Now... back to your problem...
There is probably a whole literature on this in the fields of
algorithms or
graph theory, but for a simple (small) problem like this, I'd be inclined to
use brute force. This means enumerating all possible paths. I'm not certain,
but I suspect that it is only necessary to consider paths which visit each
city once so there are a total of n! (= 6! = 720) paths. They are indeed all
the permutations of the sequence, {1, 2, 3, 4, 5, 6}. Look at "help perms"
to generate that list.

Ken (who's advice and experience is second to none, and always worth
reading) is about to blow!
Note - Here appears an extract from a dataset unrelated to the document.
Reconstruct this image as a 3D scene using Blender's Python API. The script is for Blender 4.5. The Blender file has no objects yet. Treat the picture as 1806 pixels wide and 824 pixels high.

Stand back or be covered in blood and
guts. Joking aside, I'm always always impressed by the (trademark)
two-part answers:

1) Sod off!
2) Here's some help.

- fp

Marcus M. Edvall

2004-10-30 18:49:19 UTC

Permalink

Hi Robert,

Look in TOMLAB. There is a function in LDO (free) that will take care
of this.

See 'help salesman'

Best wishes, Marcus
Tomlab Optimization Inc.
<http://tomlab.biz>

frequent poster

2004-10-30 18:56:54 UTC

Permalink

Post by Marcus M. Edvall
Look in TOMLAB.

What is is with you tomlab/femlab/arselab people? CSSM is a sharing
place, not a market place. We (mainly sad people) are proud of our
(sometimes) clever answers to questions, not looking to profit from
them. Some of us waste hours of our own time trying to solve other
people's problems for them - for fun not money. Go advertise
somewhere else!

- Steve (yeah, me!)

Robert Kozeluh

2004-10-30 21:17:04 UTC

Permalink

Ken, thank you so much for your help. The perm() function was what I
was looking for. You must understand the frustration one goes through
when they are unaware of such functions.....basically what I was
trying to do is write this function myself....and from my very
limited skills, this was a futile effort!.....Thanks again!